The above statement is essentially a formalization of the Bayesian claim that “when $X, Y$ are positively correlated and $Y, Z$ are positively correlated, it’s likely that $X, Z$ are positively correlated as well”. So while the properties for correlation to be strictly transitive are rather stringent as laid out in Claim 1, a weaker notion of “transitivity in expectation” holds for arbitrarily weak positive correlations, as $a b$ is strictly positive whenever both $a, b$ are.

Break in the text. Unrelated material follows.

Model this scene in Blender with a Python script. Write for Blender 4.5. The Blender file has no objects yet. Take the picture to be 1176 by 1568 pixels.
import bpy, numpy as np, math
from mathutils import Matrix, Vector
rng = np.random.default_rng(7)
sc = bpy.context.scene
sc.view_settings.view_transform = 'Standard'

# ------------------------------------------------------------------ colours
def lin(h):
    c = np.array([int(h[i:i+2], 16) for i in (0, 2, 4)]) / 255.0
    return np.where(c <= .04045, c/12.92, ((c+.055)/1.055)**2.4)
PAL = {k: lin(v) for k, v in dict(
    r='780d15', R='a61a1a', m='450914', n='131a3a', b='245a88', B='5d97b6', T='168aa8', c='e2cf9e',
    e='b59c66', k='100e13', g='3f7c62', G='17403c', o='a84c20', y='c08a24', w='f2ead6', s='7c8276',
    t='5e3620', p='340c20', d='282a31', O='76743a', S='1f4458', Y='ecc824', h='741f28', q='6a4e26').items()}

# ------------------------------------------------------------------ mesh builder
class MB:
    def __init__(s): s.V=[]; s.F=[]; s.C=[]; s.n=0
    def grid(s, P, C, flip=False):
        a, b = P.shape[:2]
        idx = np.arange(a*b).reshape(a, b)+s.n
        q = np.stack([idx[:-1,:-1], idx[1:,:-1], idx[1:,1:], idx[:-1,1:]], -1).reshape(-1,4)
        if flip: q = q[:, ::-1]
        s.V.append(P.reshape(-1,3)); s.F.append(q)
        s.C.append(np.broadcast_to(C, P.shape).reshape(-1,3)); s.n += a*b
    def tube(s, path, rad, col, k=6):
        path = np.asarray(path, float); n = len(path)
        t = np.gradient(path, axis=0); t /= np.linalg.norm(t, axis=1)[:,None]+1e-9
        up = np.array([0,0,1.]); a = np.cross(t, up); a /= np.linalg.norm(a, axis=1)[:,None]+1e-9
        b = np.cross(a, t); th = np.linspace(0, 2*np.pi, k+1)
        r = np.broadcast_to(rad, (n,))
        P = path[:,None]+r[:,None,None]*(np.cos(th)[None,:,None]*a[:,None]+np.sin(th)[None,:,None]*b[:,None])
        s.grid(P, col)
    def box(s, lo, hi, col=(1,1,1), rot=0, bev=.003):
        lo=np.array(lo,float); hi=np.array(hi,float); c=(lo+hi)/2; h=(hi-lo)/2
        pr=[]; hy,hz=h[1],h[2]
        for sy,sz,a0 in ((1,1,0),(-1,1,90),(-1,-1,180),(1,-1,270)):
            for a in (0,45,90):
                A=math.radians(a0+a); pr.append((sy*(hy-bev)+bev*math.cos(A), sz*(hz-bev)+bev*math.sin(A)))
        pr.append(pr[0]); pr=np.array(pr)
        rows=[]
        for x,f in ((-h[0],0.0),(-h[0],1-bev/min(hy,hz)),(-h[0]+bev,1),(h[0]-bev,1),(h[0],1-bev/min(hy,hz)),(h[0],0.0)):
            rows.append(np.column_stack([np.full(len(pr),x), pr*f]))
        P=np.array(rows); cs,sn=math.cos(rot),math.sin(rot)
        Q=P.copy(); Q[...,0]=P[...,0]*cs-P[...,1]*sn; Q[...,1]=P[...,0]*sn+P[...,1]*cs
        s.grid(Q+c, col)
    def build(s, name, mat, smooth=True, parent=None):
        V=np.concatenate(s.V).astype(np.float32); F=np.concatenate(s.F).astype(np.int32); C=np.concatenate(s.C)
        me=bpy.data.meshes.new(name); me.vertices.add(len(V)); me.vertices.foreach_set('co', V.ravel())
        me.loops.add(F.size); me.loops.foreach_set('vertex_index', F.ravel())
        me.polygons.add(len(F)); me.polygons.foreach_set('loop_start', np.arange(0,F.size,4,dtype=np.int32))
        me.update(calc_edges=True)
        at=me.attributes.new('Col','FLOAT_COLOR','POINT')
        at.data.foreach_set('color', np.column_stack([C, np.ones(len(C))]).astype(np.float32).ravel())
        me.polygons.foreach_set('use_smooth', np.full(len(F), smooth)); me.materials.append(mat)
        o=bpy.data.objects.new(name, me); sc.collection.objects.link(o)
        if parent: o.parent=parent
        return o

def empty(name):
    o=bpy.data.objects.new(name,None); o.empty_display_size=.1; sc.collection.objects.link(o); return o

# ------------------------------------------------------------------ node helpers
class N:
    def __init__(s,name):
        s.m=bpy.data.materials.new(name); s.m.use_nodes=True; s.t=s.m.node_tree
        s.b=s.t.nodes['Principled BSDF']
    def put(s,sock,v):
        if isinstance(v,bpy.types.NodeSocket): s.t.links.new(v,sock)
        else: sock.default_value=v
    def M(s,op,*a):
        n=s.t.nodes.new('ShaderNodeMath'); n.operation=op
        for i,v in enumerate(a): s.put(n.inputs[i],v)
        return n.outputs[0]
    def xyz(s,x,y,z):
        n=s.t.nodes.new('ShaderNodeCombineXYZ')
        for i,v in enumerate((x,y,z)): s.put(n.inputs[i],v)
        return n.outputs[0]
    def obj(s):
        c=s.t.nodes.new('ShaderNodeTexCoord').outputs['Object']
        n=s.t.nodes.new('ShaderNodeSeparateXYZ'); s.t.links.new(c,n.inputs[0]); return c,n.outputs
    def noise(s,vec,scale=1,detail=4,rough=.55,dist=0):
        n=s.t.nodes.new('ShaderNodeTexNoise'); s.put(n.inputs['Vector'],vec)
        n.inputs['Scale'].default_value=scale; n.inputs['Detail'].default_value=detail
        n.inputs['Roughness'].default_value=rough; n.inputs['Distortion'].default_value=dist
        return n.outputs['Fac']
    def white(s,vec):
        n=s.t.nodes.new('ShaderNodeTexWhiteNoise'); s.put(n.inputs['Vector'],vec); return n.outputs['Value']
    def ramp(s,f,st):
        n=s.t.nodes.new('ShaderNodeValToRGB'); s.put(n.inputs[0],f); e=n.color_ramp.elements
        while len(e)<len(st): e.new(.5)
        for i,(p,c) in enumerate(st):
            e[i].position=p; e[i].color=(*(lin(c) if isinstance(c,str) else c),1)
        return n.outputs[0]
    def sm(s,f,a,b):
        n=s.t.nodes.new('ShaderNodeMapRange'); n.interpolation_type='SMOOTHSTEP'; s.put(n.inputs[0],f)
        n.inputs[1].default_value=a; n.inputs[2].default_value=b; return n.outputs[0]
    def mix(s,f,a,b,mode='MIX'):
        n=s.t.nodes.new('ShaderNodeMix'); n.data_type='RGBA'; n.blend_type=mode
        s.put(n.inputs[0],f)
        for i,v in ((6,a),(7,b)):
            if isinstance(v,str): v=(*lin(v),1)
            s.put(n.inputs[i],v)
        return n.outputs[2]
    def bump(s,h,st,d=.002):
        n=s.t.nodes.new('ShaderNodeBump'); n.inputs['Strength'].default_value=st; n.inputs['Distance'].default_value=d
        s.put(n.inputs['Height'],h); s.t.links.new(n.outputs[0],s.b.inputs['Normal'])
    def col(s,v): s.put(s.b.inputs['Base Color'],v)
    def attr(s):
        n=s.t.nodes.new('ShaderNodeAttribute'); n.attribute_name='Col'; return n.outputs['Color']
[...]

However, the statement is also a negative result in the sense that it implies a quadratic decay in the strength of the correlation we should expect. If $ρ (X, Y) = ρ (Y, Z) = a$ and $X, Y, Z$ are otherwise generic random variables, we should only expect $ρ (X, Z) = a^{2}$ . Because of this second-order scaling, relationships which are quite strong may become weak in expectation once we go through a “transitivity link”. For instance, a correlation of $0.3$ is considered quite strong in the social sciences where everything is noisy, but a correlation of ${0.3}^{2} = 0.09$ is not.

Why write this post?

Correlations come up in many contexts, but most people don’t have very good intuition for how correlation behaves in general. I see arguments of the form “A is correlated with B and B is correlated with C, so A should correlate with C” or “it’s not surprising that A would correlate with C” quite often. However, it’s important to have quantitative intuitions for what to expect here. For example, if $ρ (A, B) = ρ (B, C) = 0.5$ and $ρ (A, C) = 0.4$ , that suggests $A, C$ are more strongly correlated than we would expect just on the basis of the connection between them that goes through $B$ : this would be some evidence for a latent factor that all three variables have some kind of loading on.

I hope that this post helps clear up some confusion about the properties of correlations involving three or more variables and what we can and can’t expect from correlation in such contexts.